At the time of the Tulia busts, Coleman, through his employment with the sheriff's office, was once again working for a regional antidrug outfit, the Panhandle Regional Narcotics Task Force. First chronicled in the Texas Observer, the arrests soon were reported by newspapers and television and radio stations around the state as well as by the likes of The New York Times and The Washington Post. But the events that occurred last summer in Tulia did not happen in a vacuum. Nor was the targeting of minorities and the poor a tactic employed by only the Panhandle task force.
Instead, Tulia was just the most visible example of these problems as they relate to regional drug task forces in Texas -- which last year received $31 million in federal money through a U.S. Department of Justice grant program known as the Edward Byrne Memorial Fund. By far the largest funder of these narcotics-fighting groups, the Byrne Fund has distributed billions of dollars to drug task forces across the nation.

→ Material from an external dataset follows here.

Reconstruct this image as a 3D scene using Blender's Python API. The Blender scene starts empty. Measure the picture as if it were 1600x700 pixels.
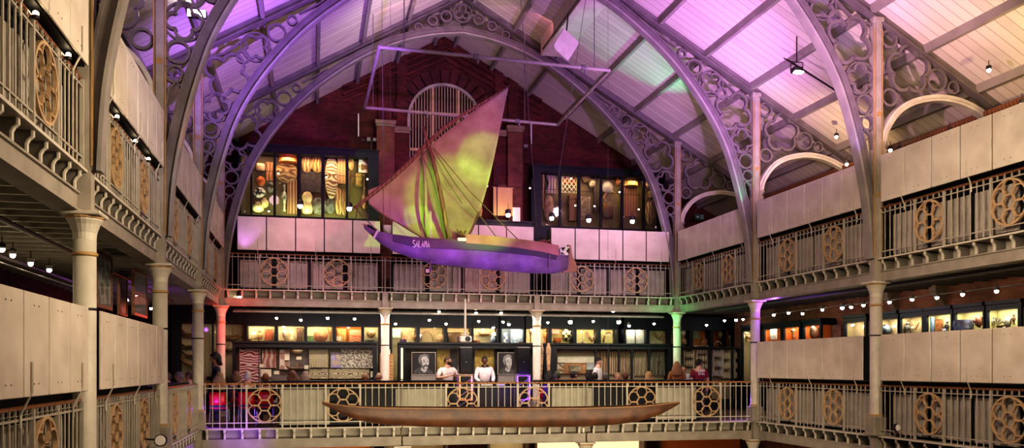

Additionally, some of those Texas task forces -- especially the ones in rural areas -- are now being accused of employing their own Tulia-like tactics in dealing with the drug problems in their communities. In places like Brady, Hearne, Caldwell, Brownwood, Chambers County and elsewhere, critics say task force members have relied on unreliable informants to make cases against small-time, street-level drug users and dealers who are nowhere close to the epicenter of the narcotics problem in Texas. Task force officials defend the program by pointing out that all illegal drugs are, well, illegal. But civil rights activists charge that the task force system is the latest example of an enormously expensive misplaced priority in the so-called war on drugs, a war that they say focuses on the poor and people of color rather than the real players in the narcotics trade.

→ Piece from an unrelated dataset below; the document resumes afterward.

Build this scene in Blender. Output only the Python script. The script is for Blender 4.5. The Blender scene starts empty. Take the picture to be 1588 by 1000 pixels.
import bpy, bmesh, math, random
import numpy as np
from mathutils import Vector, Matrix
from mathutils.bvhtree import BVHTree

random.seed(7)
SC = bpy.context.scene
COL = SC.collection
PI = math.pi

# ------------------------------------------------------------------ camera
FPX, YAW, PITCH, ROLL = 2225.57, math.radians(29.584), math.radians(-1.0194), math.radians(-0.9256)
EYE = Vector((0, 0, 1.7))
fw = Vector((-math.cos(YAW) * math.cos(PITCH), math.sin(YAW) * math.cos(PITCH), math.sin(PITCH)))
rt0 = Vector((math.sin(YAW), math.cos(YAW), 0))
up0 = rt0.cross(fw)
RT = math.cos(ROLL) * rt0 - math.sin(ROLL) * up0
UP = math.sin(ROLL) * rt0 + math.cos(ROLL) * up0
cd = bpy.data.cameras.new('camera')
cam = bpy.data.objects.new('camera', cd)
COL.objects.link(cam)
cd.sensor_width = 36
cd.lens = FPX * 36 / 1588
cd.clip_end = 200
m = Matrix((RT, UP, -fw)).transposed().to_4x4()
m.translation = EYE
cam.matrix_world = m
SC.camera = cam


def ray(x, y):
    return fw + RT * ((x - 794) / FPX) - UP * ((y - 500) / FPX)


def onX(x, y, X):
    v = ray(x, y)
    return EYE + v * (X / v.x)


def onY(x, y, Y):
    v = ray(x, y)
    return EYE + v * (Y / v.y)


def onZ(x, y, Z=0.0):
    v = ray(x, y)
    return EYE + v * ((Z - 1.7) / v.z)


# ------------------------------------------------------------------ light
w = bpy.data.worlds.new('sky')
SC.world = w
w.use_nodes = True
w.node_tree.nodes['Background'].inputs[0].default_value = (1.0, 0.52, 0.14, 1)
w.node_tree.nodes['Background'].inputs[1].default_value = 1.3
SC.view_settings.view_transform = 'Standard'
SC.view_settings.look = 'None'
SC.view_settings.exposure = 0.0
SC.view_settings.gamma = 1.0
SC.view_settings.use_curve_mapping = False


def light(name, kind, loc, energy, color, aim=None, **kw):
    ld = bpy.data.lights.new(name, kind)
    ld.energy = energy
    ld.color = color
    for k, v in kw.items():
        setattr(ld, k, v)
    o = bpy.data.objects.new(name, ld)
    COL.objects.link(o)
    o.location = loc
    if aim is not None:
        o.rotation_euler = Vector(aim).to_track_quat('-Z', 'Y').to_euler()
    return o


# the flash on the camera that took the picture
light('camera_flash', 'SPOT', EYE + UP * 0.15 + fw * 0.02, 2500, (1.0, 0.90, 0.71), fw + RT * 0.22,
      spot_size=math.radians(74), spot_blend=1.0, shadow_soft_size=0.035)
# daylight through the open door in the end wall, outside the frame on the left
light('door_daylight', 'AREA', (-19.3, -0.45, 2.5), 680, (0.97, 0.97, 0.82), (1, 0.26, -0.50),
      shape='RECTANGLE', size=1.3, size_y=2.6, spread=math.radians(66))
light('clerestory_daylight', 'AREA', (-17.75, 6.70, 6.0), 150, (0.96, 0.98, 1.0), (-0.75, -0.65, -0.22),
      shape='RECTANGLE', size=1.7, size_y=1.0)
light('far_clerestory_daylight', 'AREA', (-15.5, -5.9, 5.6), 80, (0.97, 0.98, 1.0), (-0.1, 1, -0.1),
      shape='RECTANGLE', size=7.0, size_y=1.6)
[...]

"The fundamental problem is that you have these task forces out there operating with little or no supervision, and absolutely no state or federal accountability," says Texas American Civil Liberties Union president Will Harrell. "No one is accepting responsibility. And the task forces have one motive and one motive only: to produce numbers, lest they lose their funding for the next year. But no one questions how they go about their business."

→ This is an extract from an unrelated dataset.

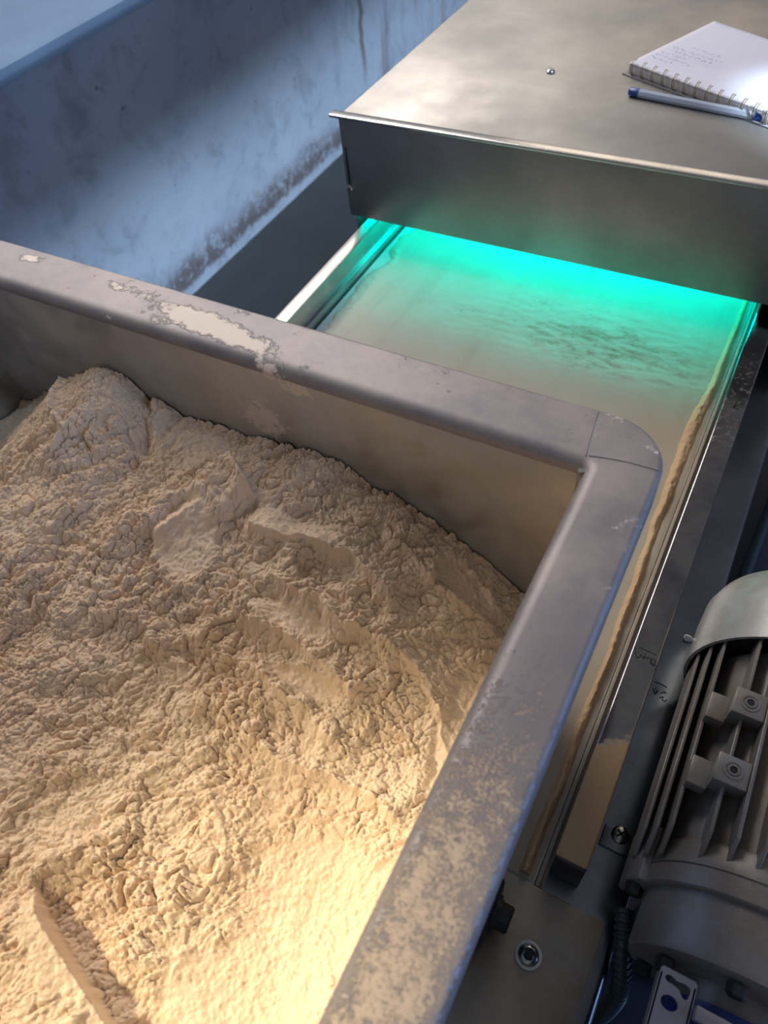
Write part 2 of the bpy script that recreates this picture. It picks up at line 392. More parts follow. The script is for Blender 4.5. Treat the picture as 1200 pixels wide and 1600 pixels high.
# ------------------------------------------------------------------ conveyor
cv = thing('conveyor', 'stainless conveyor frame running from under the hopper into the steel cover', 'conveyor', (-.2, .6, 0))
BZ = H(.508)
zr = H(.475)
link('side_rail', *box(-.4368, -.4203, -.30, 1.62, .765, zr), M['rail'], cv, bevel=.0015)
link('rail_foot', *box(-.4203, -.4165, -.30, 1.62, .765, H(.500)), M['rail'], cv, bevel=.001)
link('guide_bar', *box(.0007, .0200, .128, 1.62, H(.513), zr), M['bar'], cv, bevel=.0016, seg=4)
link('bar_end_cap', *box(.0012, .0195, .1262, .1285, H(.5125), H(.4756)), M['dark_iron'], cv, bevel=.0006)
# the side flange: a level sheet folded down at its outer edge
fp = [(-.006, H(.5155)), (-.006, H(.513))]
for i in range(7):
    a = math.pi / 2 - i * math.pi / 12; fp.append((.0455 + .0045 * math.cos(a), H(.5175) + .0045 * math.sin(a)))
fp += [(.0500, .766), (.0475, .766), (.0475, H(.5175)), (.0455, H(.5155))]
link('side_flange', *prism(fp, 'y', -.30, 1.62), M['flange'], cv, smooth=True)
link('belt', *box(-.4135, -.0045, -.25, 1.60, BZ - .004, BZ), M['belt'], cv, bevel=.001)
link('belt_guide', *box(-.0042, -.0014, .1145, 1.60, BZ - .006, BZ + .0012), M['dusty'], cv, bevel=.0006)
link('guide_channel', *box(-.0012, .0004, .1145, 1.60, BZ - .008, BZ - .003), M['dusty'], cv)
link('bed_plate', *box(-.4200, -.006, -.25, 1.60, .765, BZ - .0045), M['rail'], cv)
link('end_plate', *box(-.055, .0405, -.28, .1140, H(.5125), H(.5060)), M['plate'], cv, bevel=.0008)
link('support_block', *prism([(-.0500, .795), (-.0195, .795), (-.0195, .822), (-.0235, .8265), (-.0500, .8265)], 'y', .066, .103), M['dark_iron'], cv, bevel=.002, seg=3)
b = link('hex_bolt', *lathe((-.0195, .0865, .808), (1, 0, 0), [(0, .0105), (.0018, .0105), (.0019, .0085), (.003, .0085)], 24), M['dark_iron'], cv, True)
link('bolt_head', *lathe((-.0165, .0865, .808), (1, 0, 0), [(0, .0080), (.006, .0080), (.0072, .0068)], 6), M['dark_iron'], b)
b = link('socket_screw', *lathe((.0062, .0775, H(.506)), (0, 0, 1), [(0, .0078), (.0012, .0078), (.00125, .0062), (.003, .0058), (.0045, .0046), (.005, .0034), (.0026, .0030), (.0025, .0001)], 28), M['bolt'], cv, True)
link('hex_recess', *lathe((.0062, .0775, H(.506)), (0, 0, 1), [(.0045, .0029), (.0052, .0029)], 6), M['hole'], b)
tb = link('slotted_tab', *box(.0228, .0470, .1562, .1700, H(.513), H(.5105)), M['flange'], cv, bevel=.0006)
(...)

It was during the presidency of Ronald Reagan that the United States declared war on drugs. In a February 1988 speech in Mexico, Reagan went so far as to proclaim that the crusade was "an untold American success story" and that illegal drug use had "already gone out of style in the United States." He could not have been more wrong, as the billions of dollars that have been spent on drugs and fighting them since prove.
Each June, the beginning of the Byrne Fund's fiscal year, the U.S. Department of Justice's Bureau of Justice Assistance distributes the millions in federal dollars to state agencies around the country. It is the states that send monies down the line to the various task forces within their boundaries. This past June, Texas received a fresh fix of $31,636,000 earmarked for state task forces. Just like every year, the grant was sent from the federal government to the Texas Narcotics Control Program, a branch of the criminal justice division of the Texas governor's office, with its own current two-year budget of $176 million. One of the main tasks of the TNCP is the distribution of Byrne Fund money among the state's task forces. Only multijurisdictional task forces -- the ones that include peace officers from law enforcement agencies in multiple jurisdictions -- are eligible for the grant money.
Federal guidelines allow for 100 percent funding of a task force, but they also encourage in-kind funding by the participating agencies. In 1994 there was a push in the Justice Department to abolish the Byrne grants program, the reason being that the task forces were inefficient, redundant and bad about sharing information. According to Kathleen Kennedy Townsend, then the deputy assistant attorney general in the Office of Justice Programs, the Byrne grant program "was never intended to be a continual grant to the states." Townsend, daughter of the late Robert F. Kennedy and now the lieutenant governor of Maryland, adds that the funds would continue to be available for use by the states, but that the "dollars will be focused on programs that work."
However, the plan to eliminate the program generated a firestorm of criticism from rural lawmakers and law enforcement agencies, and today more federal money than ever is being pumped into antidrug task forces in Texas and around the country via the Byrne Fund. And that trend shows no sign of abatement, even though, beginning with the revelations in Tulia, the last year has not been a good one for the Texas Narcotics Control Program.